彼は、なんといっても「仮面ライダー」「スーパー戦隊」「ウルトラマン」「メタルヒーロー」という、クールジャパンが誇る四大特撮ヒーローシリーズの全てに出演経験があるという稀有な役者さんなわけですが、心の底から死んでほしいような役柄を死んでほしいように演じていまして、ボボーンと爆裂して派手に死ぬんですが、「やっと死にやがったか」と晴れやかな気分に浸れる最期をありがとう!といった演技が、大変よろしゅうございました。グッジョブ!

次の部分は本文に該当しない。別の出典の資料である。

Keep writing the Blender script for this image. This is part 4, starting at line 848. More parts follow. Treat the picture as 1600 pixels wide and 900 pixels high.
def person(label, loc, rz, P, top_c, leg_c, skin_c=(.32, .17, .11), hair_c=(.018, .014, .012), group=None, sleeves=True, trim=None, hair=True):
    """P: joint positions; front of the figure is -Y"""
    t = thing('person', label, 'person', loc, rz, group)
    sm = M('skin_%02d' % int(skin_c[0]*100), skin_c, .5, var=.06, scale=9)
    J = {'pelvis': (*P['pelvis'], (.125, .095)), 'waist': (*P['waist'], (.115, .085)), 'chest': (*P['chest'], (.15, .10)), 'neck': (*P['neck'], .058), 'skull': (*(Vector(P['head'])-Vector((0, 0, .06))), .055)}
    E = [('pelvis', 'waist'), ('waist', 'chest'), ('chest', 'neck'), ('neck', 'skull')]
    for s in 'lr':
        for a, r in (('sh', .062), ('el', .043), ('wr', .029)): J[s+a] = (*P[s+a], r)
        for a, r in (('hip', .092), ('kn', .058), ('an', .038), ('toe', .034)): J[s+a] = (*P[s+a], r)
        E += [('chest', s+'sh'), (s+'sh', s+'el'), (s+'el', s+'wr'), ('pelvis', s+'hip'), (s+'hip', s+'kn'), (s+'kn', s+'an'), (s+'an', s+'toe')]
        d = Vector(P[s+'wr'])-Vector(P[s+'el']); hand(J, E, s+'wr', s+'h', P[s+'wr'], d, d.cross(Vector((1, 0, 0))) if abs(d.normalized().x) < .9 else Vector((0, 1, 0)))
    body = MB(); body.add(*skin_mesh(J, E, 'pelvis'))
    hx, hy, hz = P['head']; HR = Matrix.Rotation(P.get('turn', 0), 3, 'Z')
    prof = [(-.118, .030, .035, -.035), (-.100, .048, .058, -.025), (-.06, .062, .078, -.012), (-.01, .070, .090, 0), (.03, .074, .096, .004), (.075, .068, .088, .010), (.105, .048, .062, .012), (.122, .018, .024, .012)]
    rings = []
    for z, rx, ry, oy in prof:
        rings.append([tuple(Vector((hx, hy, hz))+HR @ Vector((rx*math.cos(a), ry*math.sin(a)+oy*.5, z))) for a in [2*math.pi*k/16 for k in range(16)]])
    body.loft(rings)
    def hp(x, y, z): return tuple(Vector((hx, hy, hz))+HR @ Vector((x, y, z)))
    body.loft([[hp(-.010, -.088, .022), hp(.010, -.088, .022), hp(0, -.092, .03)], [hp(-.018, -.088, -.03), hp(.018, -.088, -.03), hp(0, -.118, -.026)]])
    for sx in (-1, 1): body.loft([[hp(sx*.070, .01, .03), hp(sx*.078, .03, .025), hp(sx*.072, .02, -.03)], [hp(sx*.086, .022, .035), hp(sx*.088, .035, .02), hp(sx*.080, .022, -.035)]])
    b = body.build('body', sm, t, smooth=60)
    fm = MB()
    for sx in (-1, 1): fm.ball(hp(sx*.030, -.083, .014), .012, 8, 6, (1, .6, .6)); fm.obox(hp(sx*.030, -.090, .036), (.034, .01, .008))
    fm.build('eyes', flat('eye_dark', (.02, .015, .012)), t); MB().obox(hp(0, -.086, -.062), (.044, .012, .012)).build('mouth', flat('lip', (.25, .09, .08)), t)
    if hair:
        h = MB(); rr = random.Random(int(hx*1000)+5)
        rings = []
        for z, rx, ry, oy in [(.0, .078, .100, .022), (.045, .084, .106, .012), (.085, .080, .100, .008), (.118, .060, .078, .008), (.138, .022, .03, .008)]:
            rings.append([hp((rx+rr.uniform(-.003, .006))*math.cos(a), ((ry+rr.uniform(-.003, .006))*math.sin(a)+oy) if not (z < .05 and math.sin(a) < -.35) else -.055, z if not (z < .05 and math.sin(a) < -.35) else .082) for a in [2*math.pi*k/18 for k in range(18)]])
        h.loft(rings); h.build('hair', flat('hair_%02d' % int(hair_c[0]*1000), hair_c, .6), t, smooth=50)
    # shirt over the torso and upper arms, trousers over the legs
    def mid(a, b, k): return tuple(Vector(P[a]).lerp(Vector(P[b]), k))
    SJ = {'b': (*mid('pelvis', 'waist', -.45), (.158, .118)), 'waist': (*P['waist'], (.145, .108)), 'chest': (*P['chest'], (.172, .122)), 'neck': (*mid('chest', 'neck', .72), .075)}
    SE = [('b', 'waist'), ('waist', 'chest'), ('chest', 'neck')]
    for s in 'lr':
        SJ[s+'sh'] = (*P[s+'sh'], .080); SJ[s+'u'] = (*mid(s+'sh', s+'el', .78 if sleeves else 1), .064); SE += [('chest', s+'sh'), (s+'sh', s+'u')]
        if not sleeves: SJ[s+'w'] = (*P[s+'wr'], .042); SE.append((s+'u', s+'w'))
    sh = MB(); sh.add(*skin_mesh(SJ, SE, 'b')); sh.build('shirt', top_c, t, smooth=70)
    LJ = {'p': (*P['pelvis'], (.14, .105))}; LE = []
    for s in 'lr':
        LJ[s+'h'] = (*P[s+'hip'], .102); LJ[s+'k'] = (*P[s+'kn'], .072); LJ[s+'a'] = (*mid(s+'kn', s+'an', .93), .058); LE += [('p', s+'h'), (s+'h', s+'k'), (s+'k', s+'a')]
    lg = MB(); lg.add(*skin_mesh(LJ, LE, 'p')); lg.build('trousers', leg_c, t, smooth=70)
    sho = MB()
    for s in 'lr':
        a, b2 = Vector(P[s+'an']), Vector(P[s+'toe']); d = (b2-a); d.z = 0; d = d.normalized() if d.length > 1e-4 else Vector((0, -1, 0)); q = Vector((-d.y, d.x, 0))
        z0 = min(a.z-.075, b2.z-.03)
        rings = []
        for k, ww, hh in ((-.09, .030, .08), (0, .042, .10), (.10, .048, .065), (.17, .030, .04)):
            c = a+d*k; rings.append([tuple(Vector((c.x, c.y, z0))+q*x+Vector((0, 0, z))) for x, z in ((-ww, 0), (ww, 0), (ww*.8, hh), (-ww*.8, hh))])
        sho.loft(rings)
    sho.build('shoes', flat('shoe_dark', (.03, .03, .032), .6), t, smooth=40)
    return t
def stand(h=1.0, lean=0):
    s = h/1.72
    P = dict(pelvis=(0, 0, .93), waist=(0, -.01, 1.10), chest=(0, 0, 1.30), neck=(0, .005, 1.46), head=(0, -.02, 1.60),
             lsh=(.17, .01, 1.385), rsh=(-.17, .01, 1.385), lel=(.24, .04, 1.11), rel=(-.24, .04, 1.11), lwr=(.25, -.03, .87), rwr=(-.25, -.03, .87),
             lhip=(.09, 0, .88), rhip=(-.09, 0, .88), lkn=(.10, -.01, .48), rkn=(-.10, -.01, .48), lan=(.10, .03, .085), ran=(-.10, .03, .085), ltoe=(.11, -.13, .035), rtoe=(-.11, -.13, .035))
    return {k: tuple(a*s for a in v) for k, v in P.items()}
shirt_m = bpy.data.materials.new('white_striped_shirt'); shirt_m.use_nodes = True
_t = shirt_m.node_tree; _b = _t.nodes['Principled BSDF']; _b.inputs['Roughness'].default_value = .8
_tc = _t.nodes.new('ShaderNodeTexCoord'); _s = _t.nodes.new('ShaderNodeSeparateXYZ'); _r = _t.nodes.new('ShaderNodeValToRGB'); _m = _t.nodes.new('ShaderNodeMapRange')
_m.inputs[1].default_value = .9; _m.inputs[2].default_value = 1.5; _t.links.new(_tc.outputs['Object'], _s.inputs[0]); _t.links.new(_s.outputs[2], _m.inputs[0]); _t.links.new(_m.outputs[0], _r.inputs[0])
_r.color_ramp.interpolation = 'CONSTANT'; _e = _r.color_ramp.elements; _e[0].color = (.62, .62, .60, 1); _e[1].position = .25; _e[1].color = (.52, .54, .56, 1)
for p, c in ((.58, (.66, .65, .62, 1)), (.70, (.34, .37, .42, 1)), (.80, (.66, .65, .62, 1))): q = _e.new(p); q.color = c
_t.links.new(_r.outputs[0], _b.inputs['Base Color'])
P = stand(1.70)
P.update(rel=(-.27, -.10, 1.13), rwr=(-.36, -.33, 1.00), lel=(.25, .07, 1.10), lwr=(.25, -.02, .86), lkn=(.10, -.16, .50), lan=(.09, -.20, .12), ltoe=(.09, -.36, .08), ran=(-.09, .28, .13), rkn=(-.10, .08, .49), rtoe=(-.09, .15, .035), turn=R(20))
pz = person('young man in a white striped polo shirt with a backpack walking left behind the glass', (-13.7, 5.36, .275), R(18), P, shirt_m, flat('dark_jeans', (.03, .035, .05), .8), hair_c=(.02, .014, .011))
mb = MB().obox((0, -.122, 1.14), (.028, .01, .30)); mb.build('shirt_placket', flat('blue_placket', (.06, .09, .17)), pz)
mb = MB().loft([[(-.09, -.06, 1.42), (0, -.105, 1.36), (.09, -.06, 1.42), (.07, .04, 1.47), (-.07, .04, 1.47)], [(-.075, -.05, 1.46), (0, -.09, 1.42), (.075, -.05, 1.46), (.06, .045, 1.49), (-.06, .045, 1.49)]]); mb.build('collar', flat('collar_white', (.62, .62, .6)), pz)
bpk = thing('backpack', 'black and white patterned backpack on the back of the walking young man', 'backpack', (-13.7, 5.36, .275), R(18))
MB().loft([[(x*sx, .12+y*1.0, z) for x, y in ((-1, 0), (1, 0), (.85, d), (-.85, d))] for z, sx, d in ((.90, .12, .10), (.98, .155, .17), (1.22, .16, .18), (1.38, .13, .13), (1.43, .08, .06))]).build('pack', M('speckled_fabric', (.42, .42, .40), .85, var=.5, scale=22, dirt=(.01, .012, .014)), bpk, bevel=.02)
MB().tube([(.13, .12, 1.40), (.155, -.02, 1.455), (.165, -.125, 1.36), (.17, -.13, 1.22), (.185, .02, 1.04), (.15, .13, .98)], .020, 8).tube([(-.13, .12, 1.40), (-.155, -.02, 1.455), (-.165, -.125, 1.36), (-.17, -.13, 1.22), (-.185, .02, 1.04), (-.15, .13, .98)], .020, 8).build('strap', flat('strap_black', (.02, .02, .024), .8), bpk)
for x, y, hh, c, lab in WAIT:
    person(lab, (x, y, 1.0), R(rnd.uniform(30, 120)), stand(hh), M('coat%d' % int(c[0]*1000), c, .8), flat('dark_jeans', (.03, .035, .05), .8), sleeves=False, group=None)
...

クライマックスの舞台となる遊園地は、いまはなき横浜ドリームランドです。
個人的に思い入れのある遊園地でありまして、家から一番近いご近所遊園地でありました。
夏の花火も行ったし、冬はスケートリンクへ、高校の頃にデートで行きましたよ。
潜水艦とか、「学園天国」を延々と流している名物アトラクションがあったりして、ローカルな遊園地だから最終的には閉演となってしまいましたが、閉演が決まってから行ったら超満員でした(汗)。
昔は、ドリーム名画座という映画館まであったんだよなあ。
あと、「ひとつ屋根の下」で福山雅治と酒井法子が観覧車に乗ったのも、確かここだったような気がします。

・・・うむ、全然、映画と関係ない(苦笑)。

まあ、まとめるとですね、超能力を真正面から扱っている邦画の中では成功している方だと思います。
終盤の展開は、いくら何でも永島敏行が頭おかしいんですけど、お話もギリギリ破綻していないし。
切ない終わり方もよろしいのではないでしょうか。

しかし、こういった超能力者が相手だと、現実問題、逮捕なんてできないよね。
本人が協力しないかぎり立証できないから、立件しようがないでしょうし。
そういった意味では完全犯罪かも。